Showing posts with label You On You. Show all posts
Showing posts with label You On You. Show all posts

Monday, April 30, 2012

From the edublog EFL 2.0... "You On You" videos in the classroom; and the death of textbooks?

David Deubelbeiss' blog, EFL 2.0 - Teacher Talk, presents and reviews many resources to ESL/EFL teachers from videos to lessons for the classroom and from educational tools to interviews with educators and techies. I find it useful as an introduction to many of these resources, most of which I have not previously encountered, but also interesting because the topics he discusses run the gammet, spanning all aspects of modern education.
One post I found to be of particular interest was his entry Listening - UGC (User Generated Content) from February 12th of this year. In this post, he discusses a new 'tool' for English language education. The tool is based on YouTube videos of a contest hosted by HP Computers titled Getting Personal: You On You where contestants made entries by submitting headless videos of themselves while giving a short biography about themselves. Deubelbeiss explains how he would use these videos in the classroom by letting EFL/ESL students watch them and record the information and try to identify the contestants. This would put into practice their listening comprehension skills and also their grammar skills in terms of verb tenses and syntax when re-supplying the information from the individuals in the recordings.
He goes into more detail on that activity but also suggests another use of the concept where the students produce their own videos of themselves. This is a more interactive use of the idea that allows students to not only listen and record, but practice original composition of their own. If you haven't followed the link to the video I am discussing, it is embedded below.
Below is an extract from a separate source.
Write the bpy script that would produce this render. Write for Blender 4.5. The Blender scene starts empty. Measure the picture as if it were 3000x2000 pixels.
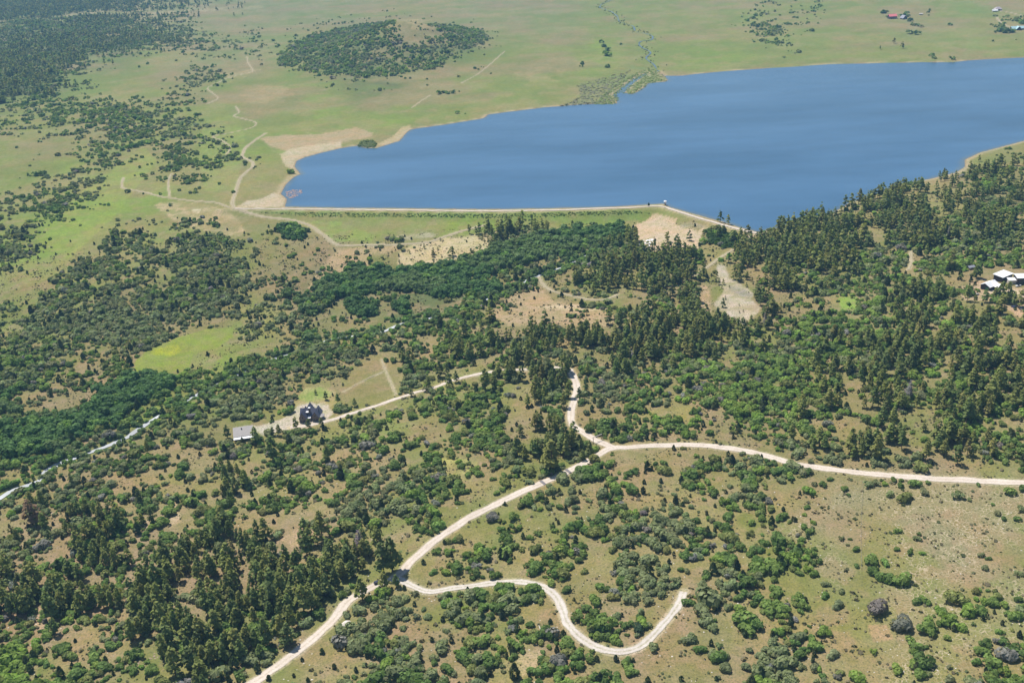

A second point of interest is the author's statement about the future, and even the present, of the language learning classroom. Here he says that the age of the textbook is over, and the "white men" who publish and profit from these are at the end of the road. He implies that activities such as that discussed above have replaced the need for structured, dictated learning. While I agree the days of the physical, paper-based textbook are indeed numbered, the notion that formal, published learning aids are obsolete is a stretch at best and possibly dangerous to rush to such a judgement. Based on substantial research by many language acquisiton experts, such as Fotos and Ellis' examination of task-based approaches to grammar-skill acquisition (TESOL Quarterly, 25, 605-628), formal learning methods based on explicit instruction of linguisitic forms and rules is necessary for many aspects of language learning. Of course, there is no authority on what materials are used to guide this explicit instruction. However, as helpful and convenient (and indeed beneficial) internet tools and user created educational approached are, they do not guide a course of instruction. Whether a textbook is found on paper or a disc, they do provide (a well written, carefully reviewed book, of course) a framework to evolve from beginning learning to proficiency. And, yes, the best textbooks would be ones that encourage and even incorporate those non-traditional means of education discussed above.
So while you may be first in line to trash those heavy, expensive, environmentally un-friendly books, just make sure you keep a .PDF on your hard drive first!